Pero existen dos peligros en el próximo debate estadounidense. El primero tiene que ver con el término que probablemente se utilizará para enmarcar el debate: la competitividad. La “productividad” sería mucho mejor. La “competitividad” tiene una connotación de juego de suma cero en el que los Estados Unidos sólo pueden ganar si sus socios comerciales pierden.

Esa es una insinuación engañosa y peligrosa. En lugar de ello, si todo lo demás se mantiene igual, tener socios más ricos es benéfico para los Estados Unidos: hacen más productos de calidad que los estadounidenses pueden comprar y vender más barato y su demanda más fuerte significa que están dispuestos a pagar más por los productos que los estadounidenses venden. Todo el mundo gana.

El segundo peligro es que la “competitividad” sugiere que lo que es benéfico para las empresas localizadas en los Estados Unidos –esto es, benéfico para sus inversionistas, ejecutivos y financieros—es bueno para el país en su conjunto. En la época en que el candidato al gabinete de Dwight D. Eisenhower, Charlie Wilson, declaró que lo que era “bueno para los Estados Unidos era bueno para General Motors –y viceversa”, GM incluía no sólo a los accionistas, ejecutivos y financieros, sino también a los proveedores y a los miembros del Sindicato de Trabajadores Unidos de la Industria Automotriz.
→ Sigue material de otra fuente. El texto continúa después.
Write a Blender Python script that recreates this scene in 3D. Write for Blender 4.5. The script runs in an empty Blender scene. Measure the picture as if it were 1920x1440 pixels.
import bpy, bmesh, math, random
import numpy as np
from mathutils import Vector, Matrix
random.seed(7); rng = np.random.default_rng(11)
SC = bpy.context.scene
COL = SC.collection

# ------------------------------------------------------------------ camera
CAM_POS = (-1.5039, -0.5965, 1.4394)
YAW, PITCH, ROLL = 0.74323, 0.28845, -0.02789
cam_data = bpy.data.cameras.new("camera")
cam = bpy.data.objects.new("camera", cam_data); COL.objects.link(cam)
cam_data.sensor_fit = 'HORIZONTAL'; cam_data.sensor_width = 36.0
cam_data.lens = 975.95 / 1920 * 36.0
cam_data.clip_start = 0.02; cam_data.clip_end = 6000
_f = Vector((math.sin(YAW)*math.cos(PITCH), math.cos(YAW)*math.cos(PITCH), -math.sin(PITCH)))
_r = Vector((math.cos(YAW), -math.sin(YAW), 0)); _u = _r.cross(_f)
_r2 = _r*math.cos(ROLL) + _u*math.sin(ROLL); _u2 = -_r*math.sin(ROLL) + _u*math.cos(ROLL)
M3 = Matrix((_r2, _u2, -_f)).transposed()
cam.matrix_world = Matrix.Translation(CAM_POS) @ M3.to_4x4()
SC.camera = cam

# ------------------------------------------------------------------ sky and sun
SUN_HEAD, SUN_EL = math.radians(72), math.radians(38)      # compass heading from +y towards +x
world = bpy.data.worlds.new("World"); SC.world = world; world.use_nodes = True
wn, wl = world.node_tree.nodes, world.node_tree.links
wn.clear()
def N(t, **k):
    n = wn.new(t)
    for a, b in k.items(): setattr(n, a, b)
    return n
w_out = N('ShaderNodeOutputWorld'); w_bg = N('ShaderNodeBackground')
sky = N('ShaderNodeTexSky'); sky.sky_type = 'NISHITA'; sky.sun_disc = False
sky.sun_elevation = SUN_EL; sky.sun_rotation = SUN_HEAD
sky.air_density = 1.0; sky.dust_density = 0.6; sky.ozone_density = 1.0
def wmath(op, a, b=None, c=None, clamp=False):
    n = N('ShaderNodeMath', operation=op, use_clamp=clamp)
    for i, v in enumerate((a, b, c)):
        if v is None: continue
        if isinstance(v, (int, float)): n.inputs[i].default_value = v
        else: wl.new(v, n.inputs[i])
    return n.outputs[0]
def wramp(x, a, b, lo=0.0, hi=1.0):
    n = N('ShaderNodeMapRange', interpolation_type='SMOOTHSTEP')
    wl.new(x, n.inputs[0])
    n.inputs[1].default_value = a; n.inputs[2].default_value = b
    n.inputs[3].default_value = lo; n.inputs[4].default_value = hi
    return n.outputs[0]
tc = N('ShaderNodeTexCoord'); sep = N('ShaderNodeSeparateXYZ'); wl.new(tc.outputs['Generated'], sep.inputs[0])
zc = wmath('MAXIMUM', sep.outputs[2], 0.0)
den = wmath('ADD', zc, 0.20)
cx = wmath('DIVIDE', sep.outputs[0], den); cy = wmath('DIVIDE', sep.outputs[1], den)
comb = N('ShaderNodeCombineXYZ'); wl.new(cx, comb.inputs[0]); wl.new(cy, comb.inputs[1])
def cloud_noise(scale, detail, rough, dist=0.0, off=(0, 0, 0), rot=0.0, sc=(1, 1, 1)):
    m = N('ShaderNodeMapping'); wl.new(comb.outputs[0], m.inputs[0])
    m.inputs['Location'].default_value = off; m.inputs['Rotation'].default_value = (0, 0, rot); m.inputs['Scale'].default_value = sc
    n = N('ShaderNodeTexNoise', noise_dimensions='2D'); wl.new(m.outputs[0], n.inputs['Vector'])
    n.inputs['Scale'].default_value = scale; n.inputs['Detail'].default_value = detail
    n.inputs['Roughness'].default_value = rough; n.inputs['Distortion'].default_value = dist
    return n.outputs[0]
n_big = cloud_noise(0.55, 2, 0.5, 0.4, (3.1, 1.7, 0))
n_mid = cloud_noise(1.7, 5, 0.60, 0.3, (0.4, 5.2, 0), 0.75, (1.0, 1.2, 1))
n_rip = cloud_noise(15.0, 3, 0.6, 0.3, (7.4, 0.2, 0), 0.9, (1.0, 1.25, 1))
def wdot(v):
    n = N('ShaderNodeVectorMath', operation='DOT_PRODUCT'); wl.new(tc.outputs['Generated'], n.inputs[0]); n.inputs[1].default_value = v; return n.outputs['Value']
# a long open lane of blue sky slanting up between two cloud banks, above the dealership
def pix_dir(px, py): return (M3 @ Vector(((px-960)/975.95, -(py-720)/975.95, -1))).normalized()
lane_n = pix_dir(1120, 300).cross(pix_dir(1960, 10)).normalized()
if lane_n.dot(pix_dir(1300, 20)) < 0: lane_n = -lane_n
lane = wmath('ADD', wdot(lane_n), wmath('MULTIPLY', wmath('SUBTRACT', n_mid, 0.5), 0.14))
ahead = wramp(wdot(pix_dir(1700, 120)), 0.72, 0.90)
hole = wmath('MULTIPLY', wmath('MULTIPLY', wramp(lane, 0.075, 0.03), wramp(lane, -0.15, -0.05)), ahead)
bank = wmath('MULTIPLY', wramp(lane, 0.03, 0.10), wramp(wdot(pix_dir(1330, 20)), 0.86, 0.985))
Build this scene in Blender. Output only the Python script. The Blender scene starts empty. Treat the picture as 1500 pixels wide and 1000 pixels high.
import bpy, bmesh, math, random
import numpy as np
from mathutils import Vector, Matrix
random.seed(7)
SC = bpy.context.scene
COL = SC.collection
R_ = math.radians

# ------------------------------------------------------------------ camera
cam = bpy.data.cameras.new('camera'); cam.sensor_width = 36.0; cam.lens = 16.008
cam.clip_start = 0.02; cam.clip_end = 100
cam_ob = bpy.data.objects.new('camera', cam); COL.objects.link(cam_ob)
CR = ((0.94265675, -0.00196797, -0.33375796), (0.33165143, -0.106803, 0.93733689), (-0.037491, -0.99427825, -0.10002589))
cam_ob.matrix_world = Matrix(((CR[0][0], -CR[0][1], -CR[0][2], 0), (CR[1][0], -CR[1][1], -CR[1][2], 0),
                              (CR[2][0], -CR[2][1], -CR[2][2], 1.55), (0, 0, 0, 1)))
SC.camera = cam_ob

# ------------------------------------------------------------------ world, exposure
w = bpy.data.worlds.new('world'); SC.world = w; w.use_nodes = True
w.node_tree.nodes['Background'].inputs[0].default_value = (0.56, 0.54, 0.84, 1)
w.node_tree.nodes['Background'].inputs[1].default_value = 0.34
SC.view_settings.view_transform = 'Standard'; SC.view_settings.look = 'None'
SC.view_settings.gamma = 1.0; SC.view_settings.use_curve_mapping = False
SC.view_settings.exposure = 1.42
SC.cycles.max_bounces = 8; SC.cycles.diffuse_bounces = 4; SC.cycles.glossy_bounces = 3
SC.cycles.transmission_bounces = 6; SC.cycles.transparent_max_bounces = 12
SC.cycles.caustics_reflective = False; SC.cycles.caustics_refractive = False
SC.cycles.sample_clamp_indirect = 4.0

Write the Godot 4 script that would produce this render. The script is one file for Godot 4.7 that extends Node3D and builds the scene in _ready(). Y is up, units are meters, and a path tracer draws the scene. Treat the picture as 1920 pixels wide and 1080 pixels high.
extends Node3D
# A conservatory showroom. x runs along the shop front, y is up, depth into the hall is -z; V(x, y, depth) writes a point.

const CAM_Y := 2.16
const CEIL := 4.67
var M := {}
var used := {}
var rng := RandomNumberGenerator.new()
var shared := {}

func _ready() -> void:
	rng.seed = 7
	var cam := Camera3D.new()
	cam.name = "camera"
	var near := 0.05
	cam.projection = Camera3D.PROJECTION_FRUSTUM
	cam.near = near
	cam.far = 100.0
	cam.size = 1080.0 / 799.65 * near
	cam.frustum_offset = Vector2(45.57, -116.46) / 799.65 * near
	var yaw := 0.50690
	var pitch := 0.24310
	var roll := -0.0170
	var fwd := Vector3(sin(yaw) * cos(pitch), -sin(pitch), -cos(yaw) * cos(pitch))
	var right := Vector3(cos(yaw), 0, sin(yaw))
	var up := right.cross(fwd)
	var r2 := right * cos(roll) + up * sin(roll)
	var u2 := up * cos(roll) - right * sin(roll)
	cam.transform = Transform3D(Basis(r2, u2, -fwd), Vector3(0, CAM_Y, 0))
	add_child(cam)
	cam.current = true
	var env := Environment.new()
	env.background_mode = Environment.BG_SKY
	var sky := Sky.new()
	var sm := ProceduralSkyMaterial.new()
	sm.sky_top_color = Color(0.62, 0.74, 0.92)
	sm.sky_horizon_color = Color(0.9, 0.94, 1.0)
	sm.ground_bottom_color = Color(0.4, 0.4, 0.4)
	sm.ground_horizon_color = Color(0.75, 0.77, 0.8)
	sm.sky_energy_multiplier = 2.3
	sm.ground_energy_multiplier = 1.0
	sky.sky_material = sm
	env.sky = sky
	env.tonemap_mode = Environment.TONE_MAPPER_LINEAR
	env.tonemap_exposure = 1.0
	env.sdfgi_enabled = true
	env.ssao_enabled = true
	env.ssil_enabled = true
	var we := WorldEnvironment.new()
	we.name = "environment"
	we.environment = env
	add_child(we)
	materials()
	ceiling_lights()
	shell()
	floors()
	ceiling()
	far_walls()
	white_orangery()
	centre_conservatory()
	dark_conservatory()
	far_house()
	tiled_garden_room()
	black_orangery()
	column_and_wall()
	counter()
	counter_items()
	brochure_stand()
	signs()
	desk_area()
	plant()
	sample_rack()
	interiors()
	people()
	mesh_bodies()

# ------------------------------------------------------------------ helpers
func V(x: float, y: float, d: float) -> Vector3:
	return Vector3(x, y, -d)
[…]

En contraste, el director ejecutivo de General Electric, Jeffrey Immelt, a quien Obama acaba de nombrar para que dirija el Consejo del Presidente sobre el Empleo y la Competitividad, encabeza una empresa que desde hace mucho se reduce a los ejecutivos, inversionistas y financieros.

Esperemos que el debate salga bien. Lo que está en juego es que los Estados Unidos sean más prósperos y crezcan más rápido –algo que es de importancia vital para el resto del mundo.

J. Bradford DeLong, ex secretario asistente del Tesoro de los Estados Unidos, es profesor de economía de la Universidad de California en Berkeley e investigador asociado en la Oficina Nacional de Investigación Económica.